By Don Duncan
Lebanese security forces spread across central Beirut yesterday and several schools closed in response to tensions surrounding draft indictments issued over the killing of the country's prime minister, Rafiq al Hariri, in 2005.
The deployment took place after Shi'ite citizens took to the streets in a half dozen neighbourhoods in the early morning across the capital. Among them were groups of men dressed in black, which alarmed Sunni Muslim residents, who said they were supporters of Hizbollah or its Shi'ite ally Amal.
At least four gatherings of up to 30 people each took place with the men carrying hand-held radios, the Associated Press reported. One gathering was about 400 metres from the Grand Serail, the seat of government in central Beirut, and security officials closed the roads leading to the building.
Lebanese security officials confirmed the gatherings, which dispersed by late morning and appeared to be a protest in the hours after a long-awaited indictment was released on Monday evening in the assassination of Hariri, which killed 22 others.

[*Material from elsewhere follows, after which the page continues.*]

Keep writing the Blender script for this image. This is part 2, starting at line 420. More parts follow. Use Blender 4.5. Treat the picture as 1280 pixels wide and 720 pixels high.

Both Hizbollah and Amal, the two main Shi'ite political groups in Lebanon, denied that the street actions were organised by their parties.
The prosecutor for the United Nations-backed Special Tribunal for Lebanon filed the indictments, which are expected to implicate Hizbollah members in Hariri's death, on Monday. The indictments' contents were not revealed.
Lebanon's government was toppled last week by the Hizbollah-dominated opposition, over the government's backing for the tribunal, which the Shiite group says is a US-Israeli instrument to harm it.
Since rumours surfaced months ago that the probe would indict members of Hizbollah the Shi'ite group and its opposition allies have been eager to discredit the process. Judge Daniel Fansen, the pre-trial judge who is examining the viability of the indictments confidentially, could take months to approve any indictments.
Hilal Khashan, a professor of political science at the American University of Beirut, said: "Hizbollah has committed itself to stay off the streets. There is no question in my mind that the people who gathered were Hizbollah sympathisers, but Hizbollah were very quick to disclaim it... The country has been going through conflict since the late 1960s so people react quickly to rumours and the semblance of violence.
"The names [of the indictees] have still to be revealed by the tribunal. Real demonstrations will not take place before then but what happened [yesterday] morning serves as an indicator [of what is to come]."
Yesterday, security in Beirut was increased. Roads leading to and near the parliament building were closed to traffic.
"Rumours start very fast and people react very fast and pull their kids from school," said 47-year-old Mazen, who declined to give his surname: "I took my kids to school in the morning and I had to go take them home at 12, because all the parents had come and taken their kids home."
Parents pulled their children from school yesterday as word spread of the gatherings.
The education minister, Hassan Mneimneh, told Lebanese TV stations that the situation in the capital had "returned to normal" by late morning and that today would be "a normal school day".
Lebanon's interim prime minster, Saad Hariri, Rafiq Hariri's son, and his government alliance refused to bend to the opposition's demands to sever Lebanon's ties with the tribunal.
Now, Lebanon is faced with the task of forming a new government. President Michel Suleiman planned to consult parliament this week on the nomination of a new prime minister, but he postponed the talks until January 24 so as to enable regional and world powers to help broker a solution to the impasse.
After a summit on the Lebanese crisis with the Syrian president, Bashar al Assad, in Damascus on Monday, the Turkish foreign minister, Ahmet Davutoglu, and the Qatari prime minister, Sheikh Hamad bin Khalifa al Thani, arrived in Beirut yesterday in a bid to mediate a solution. They met Mr Suleiman, the parliament speaker, Nabih Berri and Mr Hariri, as well as officials from Hizbollah. On the agenda was a bid to revive a compromise initiative that was being developed for months by Syria and Saudi Arabia - patrons to opposing sides of the Lebanese political divide - which came to a halt early last week, just prior to the government collapse.
Turkey and France are also working on creating an international "contact group" through which to mediate a solution between Lebanon's rival camps.
The heady international diplomacy and domestic political statecraft seemed an abstraction from the goings-on of Beirut's Hamra Street yesterday afternoon. Many passersby said they were not worried, or that they simply did not care any more.
"I just care about my life, how to get money, how to live," said Hassan Mdallal, 23, on a cigarette break from his job at an H&M clothing store. "Every four to five years, there's a war or something. So this is the same story again."